KATE RUSBY – Ghost (Pure PRCD38)

KRGhostAn album by unquestionably my favourite female voice in contemporary folk (it’s those homely, but somehow also sexy Barnsley vowels) and a version of ‘Martin Said’, the song that first introduced me to folk music – Christmas has definitely come early.

Working, as ever, with guitarist husband Damien O’Kane and variously joined by Michael McGoldrick on whistles and flute, double bassist Duncan Lyall, bouzouki player Steven Byrnes, accordionists Nick Cooke and Julian Sutton, electric guitarist Steven Iveson and Rex Preston on mandolin with Union Station’s Ron Block providing banjo, not to mention the occasional string quartet, Rusby’s 12th studio recording is also her first all new material in four years, Unlike Make The Light, however, there’s only three self-penned tracks here, the rest being arrangements of traditional numbers.

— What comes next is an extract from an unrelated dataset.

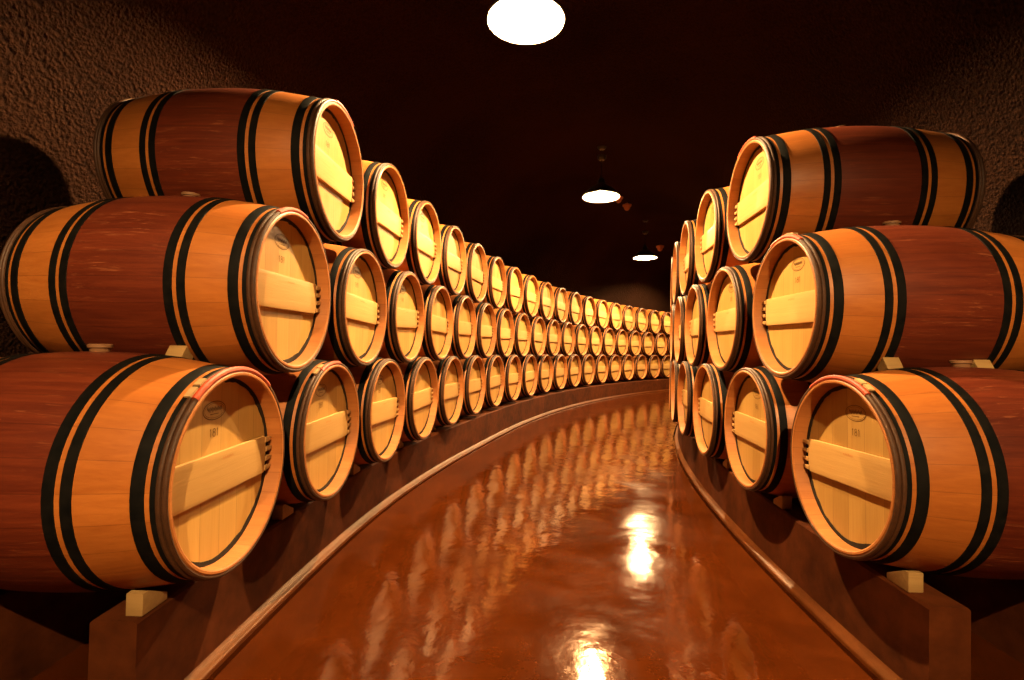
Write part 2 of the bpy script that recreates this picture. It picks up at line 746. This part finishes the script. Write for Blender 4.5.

One such opens proceedings in the shape of her take on the familiar Child Ballad, ‘The Outlandish Knight’, the unease in the lyrics about a maiden getting the better of her murderous suitor underscored by guitar drone and haunting diatonic accordion. It’s traditional again for the second track, ‘The Youthful Boy’, another false heart tale as, her lover having gone off to sea, the abandoned woman declares she’ll not mourn his death, Block’s banjo dappling notes around Rusby’s airy tones.

Buoyed up by accordion, the first original is ‘We Will Sing’, a sprightly contribution to the canon of songs celebrating May and spring’s renewal while its two companions are the liltingly lovely, melody cascading ‘After This’ with its affirmation of the healing power of song and the rather darker title track album closer, a somewhat gothic tale of a departed lover’s brief haunting visits (reflected in the booklets artwork) played out with just voice and piano.

It’s a theme mirrored to implied or overt extent in two of the album’s traditional numbers, the gently wistful ‘Night Visit’, set to a tune by Tony Cuffe, where a man braves the ‘roaring tempest’ for a night of passion with his lover, and the suitably subdued air of ‘The Bonnie Bairns’, where a lady encounters two mysterious children who lead her deep into the woods to deliver new of her lover’s fate.

Heartbreak weighs heavy too on ‘I Am Sad’’s acoustic melancholic lament of blighted love, but you’ll be pleased to know that it’s not all doom and gloom, with the remaining traditional contributions including a spiritedly upbeat ‘Three Jolly Fishermen’, the electric guitar (courtesy of Doyle) and accordion refrain friendly swayalong ‘The Magic Penny’ and, with McGoldrick on whistles, ‘Silly Old Man’, another tale of coming good financially as the titular protagonist turns the tables on the thief who tries to rob him. As R. Dean Taylor once said, there’s a Ghost in my house. There really should be one in yours, too.